Un contenu jugé "susceptible de troubler la foi de beaucoup"

Mais dans le liminaire de la note doctrinale publiée sur ce livre, le président de la Commission précise qu’elle veut en analyser le contenu « sans aucune considération de personne ». Un contenu jugé « susceptible de troubler la foi de beaucoup » : comme le disait déjà un communiqué personnel de Mgr Bruguès, ce livre, « dans le style de la théologie scientifique, […] ne fait en réalité que fournir le gros des arguments de la thèse de M. Duquesne ». D’où, sans doute, la décision de rendre la note publique.

Que reproche-t-on à Dominique Cerbelaud ? Essentiellement sa méthode : il aborde les textes de l’Écriture et du Magistère sur Marie en les isolant les uns des autres, « sans lien avec la doctrine chrétienne globale, comme des pièces détachées d’un ensemble ». Or, selon la note de l’épiscopat, ils ne prennent leur sens qu’en s’éclairant mutuellement.
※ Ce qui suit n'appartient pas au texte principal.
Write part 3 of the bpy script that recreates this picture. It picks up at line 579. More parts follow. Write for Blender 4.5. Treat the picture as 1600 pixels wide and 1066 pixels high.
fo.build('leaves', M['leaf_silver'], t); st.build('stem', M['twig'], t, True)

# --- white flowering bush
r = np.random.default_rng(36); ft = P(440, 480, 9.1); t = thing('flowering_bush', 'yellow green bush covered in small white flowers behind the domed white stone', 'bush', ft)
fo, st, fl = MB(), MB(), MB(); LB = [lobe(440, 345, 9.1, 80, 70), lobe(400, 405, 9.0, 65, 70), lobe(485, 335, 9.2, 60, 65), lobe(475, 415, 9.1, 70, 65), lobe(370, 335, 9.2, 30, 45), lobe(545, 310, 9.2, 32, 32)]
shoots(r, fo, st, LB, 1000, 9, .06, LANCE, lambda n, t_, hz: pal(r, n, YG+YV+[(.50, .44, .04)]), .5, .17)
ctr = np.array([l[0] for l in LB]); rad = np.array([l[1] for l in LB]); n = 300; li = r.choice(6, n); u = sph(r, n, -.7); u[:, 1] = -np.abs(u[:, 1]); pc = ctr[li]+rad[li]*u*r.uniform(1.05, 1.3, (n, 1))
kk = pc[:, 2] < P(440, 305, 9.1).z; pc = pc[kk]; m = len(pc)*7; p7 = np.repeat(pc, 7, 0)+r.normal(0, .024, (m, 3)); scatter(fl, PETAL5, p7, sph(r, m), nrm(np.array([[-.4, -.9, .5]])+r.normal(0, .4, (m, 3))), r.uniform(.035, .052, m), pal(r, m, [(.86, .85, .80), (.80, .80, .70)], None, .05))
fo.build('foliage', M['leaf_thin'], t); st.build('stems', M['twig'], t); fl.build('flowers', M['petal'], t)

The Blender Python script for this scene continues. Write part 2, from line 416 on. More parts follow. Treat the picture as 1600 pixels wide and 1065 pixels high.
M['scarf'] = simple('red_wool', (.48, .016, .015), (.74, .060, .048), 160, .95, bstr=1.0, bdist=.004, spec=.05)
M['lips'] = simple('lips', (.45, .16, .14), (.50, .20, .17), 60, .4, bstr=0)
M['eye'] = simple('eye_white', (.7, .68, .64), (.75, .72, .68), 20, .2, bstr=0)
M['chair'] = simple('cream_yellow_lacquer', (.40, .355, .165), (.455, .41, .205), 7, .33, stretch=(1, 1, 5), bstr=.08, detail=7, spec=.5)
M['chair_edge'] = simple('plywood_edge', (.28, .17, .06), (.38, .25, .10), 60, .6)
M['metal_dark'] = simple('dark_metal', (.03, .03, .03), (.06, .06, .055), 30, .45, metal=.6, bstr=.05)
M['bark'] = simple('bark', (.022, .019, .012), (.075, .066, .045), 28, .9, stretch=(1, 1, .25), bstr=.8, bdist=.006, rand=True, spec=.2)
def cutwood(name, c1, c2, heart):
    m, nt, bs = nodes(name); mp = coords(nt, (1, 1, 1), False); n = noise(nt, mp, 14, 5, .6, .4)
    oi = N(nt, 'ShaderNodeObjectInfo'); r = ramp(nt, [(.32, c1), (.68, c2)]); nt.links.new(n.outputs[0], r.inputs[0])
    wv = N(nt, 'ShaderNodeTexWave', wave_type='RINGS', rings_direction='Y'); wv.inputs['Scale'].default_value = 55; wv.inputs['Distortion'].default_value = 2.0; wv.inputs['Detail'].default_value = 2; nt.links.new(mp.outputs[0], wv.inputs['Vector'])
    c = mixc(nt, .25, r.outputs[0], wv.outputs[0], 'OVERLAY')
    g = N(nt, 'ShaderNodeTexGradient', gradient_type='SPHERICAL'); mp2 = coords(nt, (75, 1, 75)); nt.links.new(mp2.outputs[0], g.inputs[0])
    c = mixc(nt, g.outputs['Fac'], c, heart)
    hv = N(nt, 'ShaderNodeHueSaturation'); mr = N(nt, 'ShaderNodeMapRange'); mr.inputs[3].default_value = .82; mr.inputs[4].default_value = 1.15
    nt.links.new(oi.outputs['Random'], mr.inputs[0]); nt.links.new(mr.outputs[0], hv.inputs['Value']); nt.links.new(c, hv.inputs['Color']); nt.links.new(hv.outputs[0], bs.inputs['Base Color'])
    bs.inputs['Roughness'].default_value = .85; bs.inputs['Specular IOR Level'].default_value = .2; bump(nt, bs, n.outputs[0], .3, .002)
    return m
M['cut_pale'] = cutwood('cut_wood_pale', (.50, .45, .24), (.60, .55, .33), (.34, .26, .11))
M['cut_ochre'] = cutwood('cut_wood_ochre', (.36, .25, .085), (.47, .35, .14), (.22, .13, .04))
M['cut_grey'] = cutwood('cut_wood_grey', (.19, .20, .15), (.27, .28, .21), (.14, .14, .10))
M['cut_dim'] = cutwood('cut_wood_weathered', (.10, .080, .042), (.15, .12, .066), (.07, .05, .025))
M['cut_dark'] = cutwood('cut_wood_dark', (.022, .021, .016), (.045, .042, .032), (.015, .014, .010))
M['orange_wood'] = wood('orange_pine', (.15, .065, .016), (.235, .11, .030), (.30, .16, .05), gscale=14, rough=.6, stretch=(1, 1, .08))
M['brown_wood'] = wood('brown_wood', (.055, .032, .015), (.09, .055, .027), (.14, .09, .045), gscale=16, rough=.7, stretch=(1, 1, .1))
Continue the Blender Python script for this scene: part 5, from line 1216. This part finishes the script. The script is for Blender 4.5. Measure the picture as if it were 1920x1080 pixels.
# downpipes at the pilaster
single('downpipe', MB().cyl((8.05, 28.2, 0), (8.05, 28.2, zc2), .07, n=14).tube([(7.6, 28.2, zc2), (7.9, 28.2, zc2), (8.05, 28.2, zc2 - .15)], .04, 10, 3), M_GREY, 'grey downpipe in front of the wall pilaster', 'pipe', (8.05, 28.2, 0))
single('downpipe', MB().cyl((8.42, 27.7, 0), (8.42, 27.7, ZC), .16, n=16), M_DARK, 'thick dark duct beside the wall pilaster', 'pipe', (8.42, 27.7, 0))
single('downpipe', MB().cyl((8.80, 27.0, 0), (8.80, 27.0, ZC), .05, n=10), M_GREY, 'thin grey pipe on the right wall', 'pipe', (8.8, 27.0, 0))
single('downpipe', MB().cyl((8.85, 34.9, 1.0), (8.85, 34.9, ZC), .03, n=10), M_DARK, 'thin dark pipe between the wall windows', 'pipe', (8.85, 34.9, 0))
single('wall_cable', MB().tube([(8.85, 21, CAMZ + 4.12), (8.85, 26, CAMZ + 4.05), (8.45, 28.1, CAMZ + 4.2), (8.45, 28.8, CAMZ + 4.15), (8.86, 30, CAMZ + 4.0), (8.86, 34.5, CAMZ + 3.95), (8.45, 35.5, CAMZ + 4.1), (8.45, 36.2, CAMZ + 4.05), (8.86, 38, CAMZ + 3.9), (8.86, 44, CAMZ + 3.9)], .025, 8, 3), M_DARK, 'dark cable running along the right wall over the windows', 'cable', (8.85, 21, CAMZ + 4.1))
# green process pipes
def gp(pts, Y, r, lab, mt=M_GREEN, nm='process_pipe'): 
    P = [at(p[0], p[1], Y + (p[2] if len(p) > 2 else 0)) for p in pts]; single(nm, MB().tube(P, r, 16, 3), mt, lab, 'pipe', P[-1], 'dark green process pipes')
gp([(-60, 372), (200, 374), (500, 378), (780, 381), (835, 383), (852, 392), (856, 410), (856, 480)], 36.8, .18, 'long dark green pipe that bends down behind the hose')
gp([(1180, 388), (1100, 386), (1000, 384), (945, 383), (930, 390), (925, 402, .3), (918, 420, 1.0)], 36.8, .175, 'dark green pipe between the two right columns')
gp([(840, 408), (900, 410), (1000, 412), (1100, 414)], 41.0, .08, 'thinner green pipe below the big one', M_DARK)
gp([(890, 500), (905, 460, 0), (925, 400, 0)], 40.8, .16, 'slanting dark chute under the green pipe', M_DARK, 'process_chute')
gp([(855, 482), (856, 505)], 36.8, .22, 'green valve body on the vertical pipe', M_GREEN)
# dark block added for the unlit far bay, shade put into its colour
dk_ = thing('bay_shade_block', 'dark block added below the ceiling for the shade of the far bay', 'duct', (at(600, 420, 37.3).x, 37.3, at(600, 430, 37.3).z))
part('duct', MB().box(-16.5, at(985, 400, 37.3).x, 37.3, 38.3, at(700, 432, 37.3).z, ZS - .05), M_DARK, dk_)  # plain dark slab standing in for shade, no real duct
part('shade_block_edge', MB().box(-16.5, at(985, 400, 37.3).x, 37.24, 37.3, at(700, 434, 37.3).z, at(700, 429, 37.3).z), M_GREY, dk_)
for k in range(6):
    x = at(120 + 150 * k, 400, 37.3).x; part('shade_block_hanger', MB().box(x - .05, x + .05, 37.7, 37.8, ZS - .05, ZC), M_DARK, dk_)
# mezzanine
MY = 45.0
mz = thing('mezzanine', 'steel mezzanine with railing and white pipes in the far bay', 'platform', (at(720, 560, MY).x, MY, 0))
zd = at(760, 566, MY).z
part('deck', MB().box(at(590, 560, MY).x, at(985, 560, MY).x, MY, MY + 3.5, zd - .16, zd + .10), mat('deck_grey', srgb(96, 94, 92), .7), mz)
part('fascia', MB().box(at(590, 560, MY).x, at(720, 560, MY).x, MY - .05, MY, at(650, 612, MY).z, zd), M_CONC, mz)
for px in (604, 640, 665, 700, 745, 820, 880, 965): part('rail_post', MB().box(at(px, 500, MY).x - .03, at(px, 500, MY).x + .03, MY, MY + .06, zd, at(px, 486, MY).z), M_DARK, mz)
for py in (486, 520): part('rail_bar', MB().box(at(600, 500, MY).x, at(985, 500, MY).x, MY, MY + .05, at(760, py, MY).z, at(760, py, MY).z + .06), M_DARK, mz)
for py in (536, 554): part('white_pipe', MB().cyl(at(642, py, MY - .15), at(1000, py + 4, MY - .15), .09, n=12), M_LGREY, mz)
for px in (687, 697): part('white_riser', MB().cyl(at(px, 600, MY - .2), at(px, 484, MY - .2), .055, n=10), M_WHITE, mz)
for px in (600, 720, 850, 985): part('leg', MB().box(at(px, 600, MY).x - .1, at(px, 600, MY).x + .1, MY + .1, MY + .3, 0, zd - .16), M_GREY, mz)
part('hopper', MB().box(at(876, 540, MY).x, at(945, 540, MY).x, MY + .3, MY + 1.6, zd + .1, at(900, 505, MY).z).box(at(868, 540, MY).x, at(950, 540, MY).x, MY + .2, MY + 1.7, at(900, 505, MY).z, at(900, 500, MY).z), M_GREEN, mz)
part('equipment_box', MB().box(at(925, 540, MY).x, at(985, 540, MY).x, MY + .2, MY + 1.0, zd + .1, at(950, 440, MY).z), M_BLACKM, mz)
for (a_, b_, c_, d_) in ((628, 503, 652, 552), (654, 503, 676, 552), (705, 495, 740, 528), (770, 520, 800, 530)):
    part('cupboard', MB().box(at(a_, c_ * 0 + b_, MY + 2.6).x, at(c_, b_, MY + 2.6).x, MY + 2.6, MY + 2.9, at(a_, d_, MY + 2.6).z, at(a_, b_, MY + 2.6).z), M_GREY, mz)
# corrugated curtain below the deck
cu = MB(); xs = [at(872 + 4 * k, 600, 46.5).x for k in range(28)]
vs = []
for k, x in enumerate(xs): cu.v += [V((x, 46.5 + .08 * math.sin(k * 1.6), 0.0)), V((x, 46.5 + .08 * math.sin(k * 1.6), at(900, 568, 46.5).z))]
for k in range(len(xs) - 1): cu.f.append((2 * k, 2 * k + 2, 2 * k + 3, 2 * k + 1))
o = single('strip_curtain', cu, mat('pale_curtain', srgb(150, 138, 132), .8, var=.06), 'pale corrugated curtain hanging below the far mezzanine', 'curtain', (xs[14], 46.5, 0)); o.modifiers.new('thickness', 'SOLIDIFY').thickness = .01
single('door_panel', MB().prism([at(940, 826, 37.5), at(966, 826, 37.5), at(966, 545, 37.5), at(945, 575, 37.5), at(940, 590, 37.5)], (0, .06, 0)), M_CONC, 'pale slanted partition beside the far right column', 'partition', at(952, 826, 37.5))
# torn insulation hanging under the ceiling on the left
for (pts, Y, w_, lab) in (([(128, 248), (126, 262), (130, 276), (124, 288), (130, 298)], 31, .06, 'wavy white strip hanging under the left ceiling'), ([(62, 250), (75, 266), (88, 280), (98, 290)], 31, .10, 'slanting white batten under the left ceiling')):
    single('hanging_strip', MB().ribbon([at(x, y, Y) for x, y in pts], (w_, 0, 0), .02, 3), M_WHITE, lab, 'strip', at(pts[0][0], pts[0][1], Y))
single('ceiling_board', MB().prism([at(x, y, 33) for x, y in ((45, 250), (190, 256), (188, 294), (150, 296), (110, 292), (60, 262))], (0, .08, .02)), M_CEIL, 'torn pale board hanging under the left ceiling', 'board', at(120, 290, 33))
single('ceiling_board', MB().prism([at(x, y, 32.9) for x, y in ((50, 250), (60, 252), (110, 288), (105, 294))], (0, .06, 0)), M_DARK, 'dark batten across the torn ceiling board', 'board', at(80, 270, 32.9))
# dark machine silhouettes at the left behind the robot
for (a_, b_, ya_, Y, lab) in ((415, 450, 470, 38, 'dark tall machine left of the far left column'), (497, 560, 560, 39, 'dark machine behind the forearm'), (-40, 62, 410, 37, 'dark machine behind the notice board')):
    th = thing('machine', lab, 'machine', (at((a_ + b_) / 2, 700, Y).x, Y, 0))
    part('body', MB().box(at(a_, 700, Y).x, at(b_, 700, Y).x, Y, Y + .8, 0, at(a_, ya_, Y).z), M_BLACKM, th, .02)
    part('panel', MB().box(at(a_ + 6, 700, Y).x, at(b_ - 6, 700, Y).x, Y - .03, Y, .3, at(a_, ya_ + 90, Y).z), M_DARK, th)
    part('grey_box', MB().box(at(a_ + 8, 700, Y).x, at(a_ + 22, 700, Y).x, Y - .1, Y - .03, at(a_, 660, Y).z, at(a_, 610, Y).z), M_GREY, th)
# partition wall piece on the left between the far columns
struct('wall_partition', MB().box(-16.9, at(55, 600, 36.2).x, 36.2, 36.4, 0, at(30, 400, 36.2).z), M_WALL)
Faute de quoi, l’approche « positiviste » de l’auteur le prive « de dépasser le stade de l’“explication” pour entrer dans celui de la “compréhension” ». Et il réduit les dogmes à leur « genèse externe » (leurs contenus isolés et le contexte de leur élaboration : éloge de la chasteté, idéal féminin d’un clergé célibataire…), au détriment de « l’unité interne » des éléments qui les ont constitués.

"Etroitesse méthodique"

Outre cette « étroitesse méthodique », la note épiscopale fait grief au P. Cerbelaud de focaliser son étude sur la conception virginale de Jésus par Marie : elle juge « hautement contestable » l’idée que cet énoncé « tient l’ensemble du dogme marial », et voit bien plutôt la maternité divine comme affirmation essentielle de la mariologie catholique.

Les évêques perçoivent ainsi dans ce livre un « sophisme », « selon lequel d’une part la conception virginale n’est pas indispensable à la pleine divinité de Jésus et d’autre part n’est pas compréhensible dans le cadre des connaissances dont nous disposons quant à la génétique humaine ».

Au total, le théologien dominicain ne se voit pas condamné par l’épiscopat, lequel reconnaît qu’il « n’a pas tort d’attirer l’attention sur certains excès possibles » de la dévotion ou de la réflexion sur Marie. Mais on déplore son « idéologie soupçonneuse ». Et la note doctrinale conclut : « La critique la plus drastique de la prédication et de la vie chrétiennes est moins à tirer de reconstitutions hasardeuses de la psychologie des générations passées ou présentes, mais bien davantage de la foi elle-même et de la proclamation du mystère pascal. » Joint par La Croix, le P. Cerbelaud n’a pas souhaité réagir dans nos colonnes à cette mise en cause publique de sa théologie.

(1) Lire les recensions de ces livres dans La Croix du 5 février et du 12 août 2004.